The lineup dudes, in identical beige baseball caps, rehearse a scene with DeHaan, Hargitay, and Florek looking at them through the one-way glass window. These possible perps are joined by Chris Elliott, a guest star playing an unhinged stalker obsessed with astronauts.
7:35 P.M.
Electrician Ronnie Paul, an
SVU
staffer from the beginning, recalls that his daughter was six months old when she took her first steps in front of Meloni’s dressing room. The girl later portrayed a Romanian orphan in “Poison,” a season five episode. “You know, forty-eight kids have been born to this show since we started,” he says wistfully.
7:50 P.M.
George Pattison, the director of photography, proclaims: “C’est bon!” This take of the lineup scene meets with his approval.
THURSDAY, JULY 17
NOON
The Emmy nominations have been announced. In addition to two guest stars from season nine (Cynthia Nixon for “Alternate” and Robin Williams for “Authority”), Mariska Hargitay is on the list again. Her “people” are reportedly on the set, urging her to do some canned video quotes for shows like
Access Hollywood
.
August is visiting and he charms everyone. Ice-T notes that his son, now sixteen, also grew up among adults, but in the recording studio.
12:10 P.M.
In the SVU squad room, astronaut groupie Anton (Chris Elliott) is being interrogated near Cragen’s office. Leto’s sipping a large iced coffee from Dunkin’ Donuts, while Brolin quietly rehearses his lines.
Under intense questioning from Stabler, Anton sweeps the articles on a desk to the floor, as Cragen and Dr. Huang watch. This is B.D. Wong’s (Dr. George Huang) first day on the set for the episode.
12:30 P.M.
Script supervisor Stephanie Marquardt says Chris Meloni, who plays Elliot Stabler, had mused, “Could there be a more confusing actor to have on this show than someone named Chris Elliott?”
12:35 P.M.
The same scene is reconfigured to shoot again, but from a different angle. Filming takes up perhaps 10 percent of the day; everything else is moving furniture and equipment or rehearsing.
1:05 P.M.
The SVU squad room, painted a drab green, boasts real and mock law enforcement posters. The place looks coolly authentic but the temperature is hot, hot, hot. The North Bergen building does have A/C, but it’s switched off in the soundstage areas when cameras are rolling because of the ambient noise that’s created. Someone suggests the problem is exacerbated by the fact that the facility is just a retrofitted warehouse.
Between takes of their scene, Dann Florek says to B.D. Wong: “They’ve been lying to us about the air conditioning for ten years, bro’.”
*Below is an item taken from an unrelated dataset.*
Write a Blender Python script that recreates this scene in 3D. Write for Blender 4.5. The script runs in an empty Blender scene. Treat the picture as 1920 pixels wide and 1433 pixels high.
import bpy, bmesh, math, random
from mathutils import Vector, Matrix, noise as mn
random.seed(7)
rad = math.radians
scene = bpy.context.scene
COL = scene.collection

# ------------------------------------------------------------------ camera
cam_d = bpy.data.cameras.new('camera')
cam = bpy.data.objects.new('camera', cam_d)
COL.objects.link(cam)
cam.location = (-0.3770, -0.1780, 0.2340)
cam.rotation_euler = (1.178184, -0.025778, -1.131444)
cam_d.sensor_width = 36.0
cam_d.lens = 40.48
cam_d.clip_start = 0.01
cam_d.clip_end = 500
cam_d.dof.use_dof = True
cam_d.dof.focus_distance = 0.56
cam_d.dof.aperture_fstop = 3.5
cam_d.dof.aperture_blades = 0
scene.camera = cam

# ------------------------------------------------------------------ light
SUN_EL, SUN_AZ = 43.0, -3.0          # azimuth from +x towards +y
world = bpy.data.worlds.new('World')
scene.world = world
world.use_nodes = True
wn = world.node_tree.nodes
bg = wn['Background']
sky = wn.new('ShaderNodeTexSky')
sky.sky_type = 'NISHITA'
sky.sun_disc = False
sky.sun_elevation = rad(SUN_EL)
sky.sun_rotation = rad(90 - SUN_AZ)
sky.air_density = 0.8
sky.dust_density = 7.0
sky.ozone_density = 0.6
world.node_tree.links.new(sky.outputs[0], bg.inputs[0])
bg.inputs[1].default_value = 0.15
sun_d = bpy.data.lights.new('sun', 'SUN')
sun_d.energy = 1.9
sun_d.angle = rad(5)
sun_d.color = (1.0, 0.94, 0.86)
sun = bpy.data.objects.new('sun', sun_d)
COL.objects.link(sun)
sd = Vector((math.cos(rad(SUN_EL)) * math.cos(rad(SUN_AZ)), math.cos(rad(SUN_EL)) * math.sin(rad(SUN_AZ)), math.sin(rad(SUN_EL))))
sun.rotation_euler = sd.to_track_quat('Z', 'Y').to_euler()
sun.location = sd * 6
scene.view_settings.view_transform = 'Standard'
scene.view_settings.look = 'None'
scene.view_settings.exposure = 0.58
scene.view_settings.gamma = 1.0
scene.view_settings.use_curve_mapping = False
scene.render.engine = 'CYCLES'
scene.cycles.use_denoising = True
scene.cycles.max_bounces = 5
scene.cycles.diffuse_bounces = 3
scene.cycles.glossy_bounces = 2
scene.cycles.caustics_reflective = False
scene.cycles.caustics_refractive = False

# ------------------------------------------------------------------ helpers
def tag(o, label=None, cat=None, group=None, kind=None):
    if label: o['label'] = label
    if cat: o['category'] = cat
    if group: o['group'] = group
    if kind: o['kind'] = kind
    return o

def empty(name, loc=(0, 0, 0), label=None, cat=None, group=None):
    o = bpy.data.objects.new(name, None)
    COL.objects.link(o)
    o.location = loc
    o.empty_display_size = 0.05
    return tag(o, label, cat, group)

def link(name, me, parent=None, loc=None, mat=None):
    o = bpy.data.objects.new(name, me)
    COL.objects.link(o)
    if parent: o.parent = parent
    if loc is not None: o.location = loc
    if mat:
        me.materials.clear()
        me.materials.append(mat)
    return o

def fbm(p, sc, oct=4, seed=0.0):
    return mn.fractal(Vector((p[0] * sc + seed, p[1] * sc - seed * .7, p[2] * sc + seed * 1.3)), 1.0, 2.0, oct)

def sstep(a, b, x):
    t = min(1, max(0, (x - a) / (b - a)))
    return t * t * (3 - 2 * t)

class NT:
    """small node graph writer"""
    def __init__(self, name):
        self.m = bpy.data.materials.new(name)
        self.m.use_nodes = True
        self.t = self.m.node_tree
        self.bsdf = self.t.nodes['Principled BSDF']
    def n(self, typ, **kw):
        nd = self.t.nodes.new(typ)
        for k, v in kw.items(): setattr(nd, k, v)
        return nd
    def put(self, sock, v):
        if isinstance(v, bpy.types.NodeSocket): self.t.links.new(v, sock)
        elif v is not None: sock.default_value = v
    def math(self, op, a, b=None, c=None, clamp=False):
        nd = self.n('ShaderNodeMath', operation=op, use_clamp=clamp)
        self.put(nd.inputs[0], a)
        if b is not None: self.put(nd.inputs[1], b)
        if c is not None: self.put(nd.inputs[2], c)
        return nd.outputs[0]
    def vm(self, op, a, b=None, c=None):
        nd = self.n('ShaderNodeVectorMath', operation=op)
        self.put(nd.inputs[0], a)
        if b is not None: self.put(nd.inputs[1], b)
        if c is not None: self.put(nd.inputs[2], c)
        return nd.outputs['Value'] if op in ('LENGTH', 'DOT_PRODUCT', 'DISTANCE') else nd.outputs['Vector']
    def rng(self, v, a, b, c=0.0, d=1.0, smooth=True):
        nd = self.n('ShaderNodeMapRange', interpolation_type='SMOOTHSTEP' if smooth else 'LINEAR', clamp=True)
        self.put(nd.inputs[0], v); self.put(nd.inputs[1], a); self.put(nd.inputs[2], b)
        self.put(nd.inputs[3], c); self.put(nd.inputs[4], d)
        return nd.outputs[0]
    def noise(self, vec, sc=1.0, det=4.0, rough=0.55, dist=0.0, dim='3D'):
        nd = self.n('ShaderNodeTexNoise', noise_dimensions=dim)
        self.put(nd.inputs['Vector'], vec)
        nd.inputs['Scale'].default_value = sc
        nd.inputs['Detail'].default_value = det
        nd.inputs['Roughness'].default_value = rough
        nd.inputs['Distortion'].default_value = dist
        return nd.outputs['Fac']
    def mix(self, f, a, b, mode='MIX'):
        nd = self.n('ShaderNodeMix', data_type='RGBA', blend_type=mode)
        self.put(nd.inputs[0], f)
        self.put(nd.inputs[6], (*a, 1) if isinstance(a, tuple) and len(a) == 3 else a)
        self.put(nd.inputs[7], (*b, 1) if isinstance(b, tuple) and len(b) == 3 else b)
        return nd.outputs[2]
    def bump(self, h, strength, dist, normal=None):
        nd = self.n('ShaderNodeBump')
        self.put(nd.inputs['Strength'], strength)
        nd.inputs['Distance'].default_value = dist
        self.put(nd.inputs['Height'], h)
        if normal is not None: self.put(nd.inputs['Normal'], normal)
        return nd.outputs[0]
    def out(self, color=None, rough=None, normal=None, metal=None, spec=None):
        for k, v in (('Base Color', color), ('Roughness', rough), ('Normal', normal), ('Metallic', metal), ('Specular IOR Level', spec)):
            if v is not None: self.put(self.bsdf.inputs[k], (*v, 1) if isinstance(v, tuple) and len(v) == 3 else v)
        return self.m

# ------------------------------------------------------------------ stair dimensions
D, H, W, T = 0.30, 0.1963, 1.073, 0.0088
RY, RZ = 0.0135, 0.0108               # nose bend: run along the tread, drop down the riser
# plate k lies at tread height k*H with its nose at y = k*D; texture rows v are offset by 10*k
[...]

Truly suggests to Leto how lucky Brolin is to have become “a silver-haired lion” on camera.
1:15 P.M.
Cot and hat props, inside Capt. Cragen’s Office
A prop man brings Leto two identical mugs for an upcoming scene in which Stabler, Benson, and Brolin’s Finley drink whiskey while eating Chinese food. But the director wants them mismatched and “from the cupboard,” not new.
A crew member shows his laptop with clips from real-life Apollo launches to Leto, who is humming MTV’s theme song. He wants space shuttle footage, as well. Someone refreshes the ever-present 35-pack of Poland Spring water bottles that rests next to the cart holding the monitors.
1:30 P.M.
Leto emerges from the interrogation room: “It’s a well-oiled, rusted machine,” he says, in a slight variation on the cliché everyone uses to describe all Law & Order shows. Looking at Cragen, Huang, and Finley on the monitor, he notes: “There’s a three-shot that’s never been seen before in
SVU
history.”
1:45 P.M.
The holding room is packed with actors, primarily middle-aged, dressed as uniformed cops or detectives. They’ll be the seen-but-not-heard occupants of the squad room when the script dictates. Meanwhile, several of them are playing cards to pass the time.